Jak podał amerykański Departament Pracy, stopa bezrobocia w USA w lutym wyniosła 9,7 proc. i nie zmieniła się wobec stycznia. W ubiegłym miesiącu liczba miejsc pracy w sektorach pozarolniczych spadła o 36 tys., podczas gdy w styczniu obniżyła się o 26 tys. po korekcie.
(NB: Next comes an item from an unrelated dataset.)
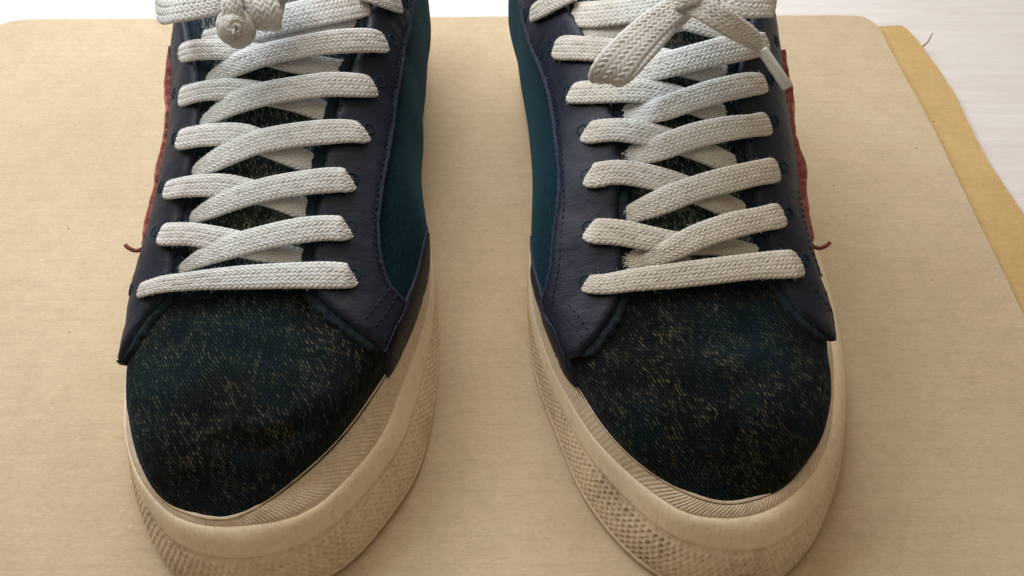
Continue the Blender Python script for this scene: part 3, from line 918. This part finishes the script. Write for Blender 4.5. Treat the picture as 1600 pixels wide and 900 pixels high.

Analitycy ankietowani przez agencję Bloomberg spodziewali się w lutym stopy bezrobocia w Stanach Zjednoczonych na poziomie 9,8 proc. oraz spadku liczby miejsc pracy w sektorach pozarolniczych o 68 tys.
Jednak ekonomiści po publikacji danych wskazują, że powoli amerykański rynek pracy zaczyna się odbudowywać, a już w marcu lub kwietniu możemy zobaczyć wzrost zatrudnienia.
Dane z USA wzmocniły zwyżki na większości czynnych parkietów. Amerykańskie giełdy otworzyły się na poziomie poniżej 0,5 proc., jednak i tam zwyżki szybko zaczęły zyskiwać na sile. Na koniec sesji indeksy wzrosły o ponad 1 proc.
WIG20 ostatecznie zyskał w piątek 1,18 proc. i zakończył dzień na poziomie 2389 pkt. Wskaźnik WIG rósł w takim samym tempie. Obroty na całym rynku wyniosły 1 mld zł. Z indeksu największych spółek najwięcej drożały papiery Getinu i PKN Orlen. Pierwsza spółka zyskała 3,1 proc., a druga 2,2 proc. Z największych spółek o ok. 1,5 proc. rosły ceny akcji Pekao i KGHM. Spadkiem notowania zakończyła sesję Agora, którą 19 marca w WIG20 zastąpi Polska Grupa Energetyczna.